Könnten Sie ein bisschen Ihren Werdegang nachzeichnen? Was hat Sie vom deutschen Einzelhandel zur Entwicklungsarbeit in Dhaka geführt?

Ich habe meinen Berufsweg im Warenhaus bei Karstadt begonnen und war dort über zwei Jahrzehnte aktiv. Bereits mit Ende zwanzig habe ich als Textilzentraleinkäufer meine ersten Erfahrungen mit globalen Beschaffungsmärkten gemacht, mit Mitte dreißig wurde ich als Direktor Einkauf und zehn Jahre danach auf Vorstandsebene tätig. Nach dem Merger von Karstadt und Quelle wechselte ich zur Metro-Tochter, Adler Modemärkte und zur Charles Vögele Holding, die ich 2012 verließ.

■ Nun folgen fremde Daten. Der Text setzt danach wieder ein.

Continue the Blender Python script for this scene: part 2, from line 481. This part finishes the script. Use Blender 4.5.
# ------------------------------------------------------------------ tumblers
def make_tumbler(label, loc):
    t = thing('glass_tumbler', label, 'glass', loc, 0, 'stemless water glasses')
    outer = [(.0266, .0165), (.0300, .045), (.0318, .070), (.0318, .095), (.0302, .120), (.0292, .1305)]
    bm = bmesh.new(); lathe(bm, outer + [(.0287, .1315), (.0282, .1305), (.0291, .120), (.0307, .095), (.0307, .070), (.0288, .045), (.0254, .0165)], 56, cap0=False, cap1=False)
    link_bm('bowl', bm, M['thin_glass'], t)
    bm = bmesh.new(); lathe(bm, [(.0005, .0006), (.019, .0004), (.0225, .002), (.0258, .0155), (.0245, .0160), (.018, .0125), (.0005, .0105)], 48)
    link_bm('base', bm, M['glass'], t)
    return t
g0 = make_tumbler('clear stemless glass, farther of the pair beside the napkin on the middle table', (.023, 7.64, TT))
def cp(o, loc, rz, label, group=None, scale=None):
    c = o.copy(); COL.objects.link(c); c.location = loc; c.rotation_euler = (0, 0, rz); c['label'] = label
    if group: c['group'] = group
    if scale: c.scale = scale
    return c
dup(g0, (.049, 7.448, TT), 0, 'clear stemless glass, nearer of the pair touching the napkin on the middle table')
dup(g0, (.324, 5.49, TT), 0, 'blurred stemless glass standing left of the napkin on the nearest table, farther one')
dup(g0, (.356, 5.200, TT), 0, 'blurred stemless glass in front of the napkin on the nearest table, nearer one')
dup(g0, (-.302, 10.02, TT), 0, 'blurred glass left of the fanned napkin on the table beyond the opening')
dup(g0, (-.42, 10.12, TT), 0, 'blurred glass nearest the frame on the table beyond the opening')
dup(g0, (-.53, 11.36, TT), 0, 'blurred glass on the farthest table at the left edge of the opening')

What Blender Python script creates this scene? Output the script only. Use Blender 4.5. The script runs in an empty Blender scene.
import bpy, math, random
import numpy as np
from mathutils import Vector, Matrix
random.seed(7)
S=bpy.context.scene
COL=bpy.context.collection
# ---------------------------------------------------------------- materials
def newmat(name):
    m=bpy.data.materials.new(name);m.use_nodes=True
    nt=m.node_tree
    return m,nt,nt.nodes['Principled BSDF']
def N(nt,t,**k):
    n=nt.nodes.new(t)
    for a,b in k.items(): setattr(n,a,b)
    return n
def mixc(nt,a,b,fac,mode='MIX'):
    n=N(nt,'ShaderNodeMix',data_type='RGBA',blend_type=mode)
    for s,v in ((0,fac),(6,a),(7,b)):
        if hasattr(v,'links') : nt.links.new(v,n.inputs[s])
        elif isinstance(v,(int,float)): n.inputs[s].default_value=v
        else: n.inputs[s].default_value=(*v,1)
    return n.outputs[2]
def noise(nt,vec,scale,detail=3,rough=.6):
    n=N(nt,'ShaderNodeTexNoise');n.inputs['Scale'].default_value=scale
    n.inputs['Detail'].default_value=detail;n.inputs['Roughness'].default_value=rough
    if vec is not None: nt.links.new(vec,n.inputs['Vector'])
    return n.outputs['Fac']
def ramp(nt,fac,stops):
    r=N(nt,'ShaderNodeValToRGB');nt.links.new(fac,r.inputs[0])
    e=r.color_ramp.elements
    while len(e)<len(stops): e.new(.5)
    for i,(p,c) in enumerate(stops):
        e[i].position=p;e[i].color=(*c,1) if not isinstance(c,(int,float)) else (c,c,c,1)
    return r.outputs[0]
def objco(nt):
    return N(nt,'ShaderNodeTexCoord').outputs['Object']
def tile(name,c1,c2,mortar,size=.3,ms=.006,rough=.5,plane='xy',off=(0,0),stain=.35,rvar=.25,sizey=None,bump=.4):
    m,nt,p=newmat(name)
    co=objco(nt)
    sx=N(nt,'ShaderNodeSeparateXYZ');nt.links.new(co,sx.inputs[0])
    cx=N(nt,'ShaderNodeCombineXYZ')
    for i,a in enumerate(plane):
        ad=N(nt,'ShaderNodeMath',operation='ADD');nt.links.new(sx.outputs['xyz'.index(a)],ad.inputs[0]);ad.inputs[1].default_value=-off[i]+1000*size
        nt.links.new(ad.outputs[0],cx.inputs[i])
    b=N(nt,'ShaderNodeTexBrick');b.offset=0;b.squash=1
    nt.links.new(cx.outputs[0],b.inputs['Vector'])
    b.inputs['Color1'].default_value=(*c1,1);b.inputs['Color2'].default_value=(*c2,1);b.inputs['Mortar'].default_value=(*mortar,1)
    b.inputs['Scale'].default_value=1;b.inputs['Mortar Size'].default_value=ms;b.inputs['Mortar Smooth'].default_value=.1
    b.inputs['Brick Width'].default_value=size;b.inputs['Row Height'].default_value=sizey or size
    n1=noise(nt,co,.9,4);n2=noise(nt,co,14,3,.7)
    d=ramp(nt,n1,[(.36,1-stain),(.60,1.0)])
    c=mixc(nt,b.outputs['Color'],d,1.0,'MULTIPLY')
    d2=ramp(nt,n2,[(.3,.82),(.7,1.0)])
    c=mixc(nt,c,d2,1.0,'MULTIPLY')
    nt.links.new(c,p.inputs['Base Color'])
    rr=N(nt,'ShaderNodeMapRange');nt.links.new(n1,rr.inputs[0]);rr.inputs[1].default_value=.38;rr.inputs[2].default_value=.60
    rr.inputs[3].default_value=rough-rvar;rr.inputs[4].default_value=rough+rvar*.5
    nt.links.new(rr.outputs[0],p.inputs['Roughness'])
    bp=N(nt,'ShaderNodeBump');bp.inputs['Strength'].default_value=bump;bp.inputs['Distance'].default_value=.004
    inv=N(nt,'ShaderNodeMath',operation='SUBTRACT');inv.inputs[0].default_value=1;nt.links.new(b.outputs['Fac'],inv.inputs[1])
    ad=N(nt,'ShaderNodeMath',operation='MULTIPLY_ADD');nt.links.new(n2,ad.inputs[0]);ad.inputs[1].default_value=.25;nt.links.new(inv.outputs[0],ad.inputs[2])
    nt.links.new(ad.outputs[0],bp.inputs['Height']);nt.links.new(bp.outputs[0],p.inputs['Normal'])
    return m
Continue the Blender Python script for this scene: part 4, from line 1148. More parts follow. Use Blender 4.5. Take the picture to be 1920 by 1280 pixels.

Es war dann eher Zufall, dass die GIZ mich wegen des Bündnisses für nachhaltige Textilien, das im Oktober 2014 gegründet wurde, angesprochen hat und Beratung durch einen Brancheninsider suchte. Die Aufgabe, als Sekretariatsleiter mit meinem Team einen für alle Interessengruppen konsensfähigen Aktionsplan zustande kommen zu lassen, war nach etwa einem halben Jahr erfüllt. Aber ich blieb und es ging bei der GIZ als Cluster Koordinator für das Portfolio von Textilprojekten in Dhaka, Bangladesch weiter.

Von Bonn nach Bangladesch ist es ein ganz schöner Sprung. Wie kam es dazu?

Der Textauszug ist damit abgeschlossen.